There are close connections between helping students to develop the characteristics in this graduate profile and helping them develop career management competencies. These connections are set out in the table below.

How career management competencies relate to the graduate profile characteristics:

Career management competencies

Links to Te Marautanga o Aotearoa

Developing self awareness

Young people understand themselves and the influences on them.

Young people who understand themselves learn to live confidently and proudly as Māori and develop the confidence to pursue their own learning pathways. They understand the influences on them, learn to be respectful of others and relate well to other peoples and cultures.

Exploring opportunities

Young people investigate opportunities in learning and work.

Young people who know how to investigate opportunities in learning and work understand their role within whānau, hapū, iwi, community, and wider society.
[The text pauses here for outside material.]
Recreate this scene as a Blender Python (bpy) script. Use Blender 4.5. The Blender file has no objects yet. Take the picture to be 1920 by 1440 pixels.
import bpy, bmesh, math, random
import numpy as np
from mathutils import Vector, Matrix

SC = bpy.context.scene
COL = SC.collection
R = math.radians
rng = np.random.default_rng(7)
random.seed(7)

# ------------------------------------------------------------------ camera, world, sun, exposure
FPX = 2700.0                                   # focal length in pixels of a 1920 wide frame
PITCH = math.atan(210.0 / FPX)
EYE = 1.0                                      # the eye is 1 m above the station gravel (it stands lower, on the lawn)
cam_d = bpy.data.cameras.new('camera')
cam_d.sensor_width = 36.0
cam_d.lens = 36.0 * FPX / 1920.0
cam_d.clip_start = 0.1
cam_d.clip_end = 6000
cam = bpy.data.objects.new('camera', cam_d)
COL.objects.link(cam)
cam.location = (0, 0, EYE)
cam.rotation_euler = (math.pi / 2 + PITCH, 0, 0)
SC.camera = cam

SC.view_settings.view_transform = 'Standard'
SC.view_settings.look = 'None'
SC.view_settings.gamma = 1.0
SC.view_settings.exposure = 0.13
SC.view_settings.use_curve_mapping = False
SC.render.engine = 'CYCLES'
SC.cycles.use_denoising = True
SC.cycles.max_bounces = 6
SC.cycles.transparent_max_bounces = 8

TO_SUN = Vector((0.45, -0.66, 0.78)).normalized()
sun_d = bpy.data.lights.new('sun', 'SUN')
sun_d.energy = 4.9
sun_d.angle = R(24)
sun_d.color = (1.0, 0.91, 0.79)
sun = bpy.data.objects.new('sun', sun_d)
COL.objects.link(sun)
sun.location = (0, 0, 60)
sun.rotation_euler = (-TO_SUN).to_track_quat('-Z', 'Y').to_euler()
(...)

They learn how to equip themselves for a range of career choices and gain the skills and knowledge required for entry.

Deciding and acting

Young people make and adjust their plans, manage change and transition, and take appropriate action.

Young people who know how to make and adjust their plans can pursue their own pathways and participate positively in the Māori world and in the community. They can actively work to experience academic success, reach their full potential and live successful and fulfilling lives.

Career education and guidance supports many of the principles and values in Te Marautanga o Aotearoa. It is inherently student-centred and future-focused. It seeks to engage and challenge students while upholding the mana of each individual. It endorses the crucial role of family, whānau, hapu, iwi, and the wider community in helping students realise their potential and make appropriate decisions about their learning and career pathways.